Nun wächst in Paris nach Monaten, in denen Deutschland auf der Weltbühne weitgehend ausfiel, die Neugierde auf diesen Mann, der aus derselben Partei stammt wie Angela Merkel, welche in Frankreich noch immer hohes Ansehen besitzt – und der doch auf Konfrontationskurs zu ihr ging.

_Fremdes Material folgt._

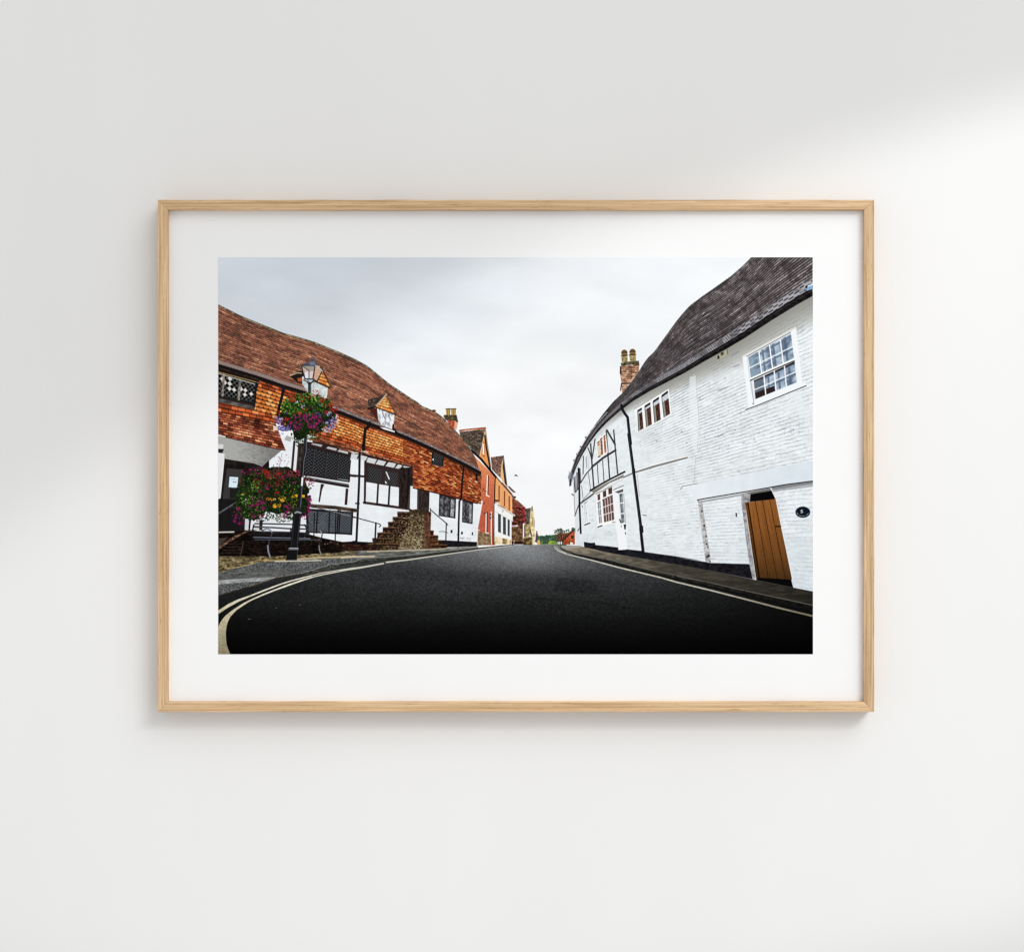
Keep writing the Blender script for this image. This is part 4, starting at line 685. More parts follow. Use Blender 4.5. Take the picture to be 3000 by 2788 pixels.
# house door
fill(J(1310, 245, 1510, 190, 1560, 900, 1570, 1390, 1420, 1400, 1350, 900), (238, 240, 243)); fill(J(1335, 272, 1500, 212, 1500, 270, 1400, 298), (84, 83, 81)); stroke(J(1412, 300, 1440, 640, 1470, 960), 1.4, (196, 200, 204))
gq = J(1434, 312, 1488, 300, 1526, 862, 1478, 875); fill(gq, mottle([(.2, (84, 92, 96)), (.7, (142, 152, 156))], 8, 127)); stroke([gq[0], gq[3]], 2.0, (54, 54, 58))
for v in (.32, .68): stroke([gq[0] * (1 - v) + gq[3] * v + (-1, 0), gq[1] * (1 - v) + gq[2] * v + (2, 0)], 3.0, (242, 243, 244))
stroke(J(1508, 300, 1545, 880), 1.4, (120, 124, 126)); fill(J(1508, 905, 1556, 900, 1548, 985, 1540, 1012, 1522, 995), (28, 27, 30)); stroke(J(1432, 805, 1455, 865), 3.4, (40, 40, 42)); stroke(J(1540, 1055, 1545, 1095), 2.2, (40, 40, 42)); dot(*J(1460, 940)[0], 1.3, 1.6, (60, 60, 62))
# other ground window
fill(J(735, 500, 798, 460, 836, 850, 764, 885), (236, 238, 240), .9); stroke(J(742, 500, 800, 460), 2, (110, 110, 112)); stroke(J(770, 510, 800, 860), 1.4, (170, 176, 180)); stroke(J(745, 500, 768, 880), 1.2, (180, 186, 190)); stroke(J(755, 912, 848, 874), 3.4, (40, 39, 42)); stroke(J(750, 890, 845, 855), 2.4, (244, 244, 244)); dot(*J(780, 680)[0], 1.3, 1.3, (90, 90, 92)); stroke(J(700, 540, 712, 568), 2, (70, 70, 74))
# main down pipe
stroke(np.r_[K(850, 930, 868, 1000, 905, 1060, 940, 1105, 955, 1250, 985, 1492), L(905, 60, 975, 580, 1030, 1000, 1082, 1400), J(1838, 980, 1888, 1450, 1900, 1500)], 7.6, (22, 22, 28), 8.6); stroke(np.r_[K(930, 1110, 972, 1492), L(960, 560, 1075, 1390)], 1.4, (72, 74, 84), a=.8); fill(L(952, 570, 998, 562, 1004, 622, 958, 630), (28, 28, 32)); fill(L(1058, 1398, 1115, 1390, 1122, 1490, 1072, 1495), (26, 26, 30)); stroke(L(1030, 640, 1045, 780, 1062, 960), 1.6, (150, 152, 146), a=.7)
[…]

Merz wird in einer Tradition mit Helmut Kohl gesehen, der durch seine geografische Herkunft eine natürliche Affinität zu Frankreich hatte.
Europa kann nicht auf Achse Paris-Berlin verzichten
Das bedeutet nicht, dass Auseinandersetzungen ausbleiben, ob beim Streitthema gemeinsamer Schulden innerhalb der Euro-Zone oder bei der der Handelspolitik, drängt doch der deutsche Kanzler auf das EU-Mercosur-Abkommen, das Macron aus innenpolitischem Kalkül ablehnt: Er fürchtet die Wut eines Teils der französischen Bauern.
In anderen Bereichen wie beim Eintreten für ein souveränes Europa könnte es Annäherung geben. Sie wird gebraucht, denn Europa muss sich in Sachen Verteidigung von seiner Abhängigkeit von den USA lösen. Beim Rüstungskauf verstärkt auf europäische Hersteller zu setzen, kann auch eine Form der Industriepolitik sein.
Fraglich ist, ob bei der ersten offiziellen Zusammenkunft von Präsident und Kanzler am Mittwoch bereits konkrete Initiativen angekündigt werden, etwa hinsichtlich dem gemeinsam zu entwickelnden Luftkampfsystem der Zukunft oder beim deutsch-französische Kampfpanzerprojekt MGS, die vorankommen. Zunächst gilt es, die Basis zu schaffen für eine vertrauensvolle Zusammenarbeit. Für sie bleiben nur zwei Jahre, dann wird in Frankreich gewählt und Macron tritt ab. Es werden zwei wichtige Jahre für Europa, das nicht auf eine stabile Achse Paris-Berlin verzichten kann.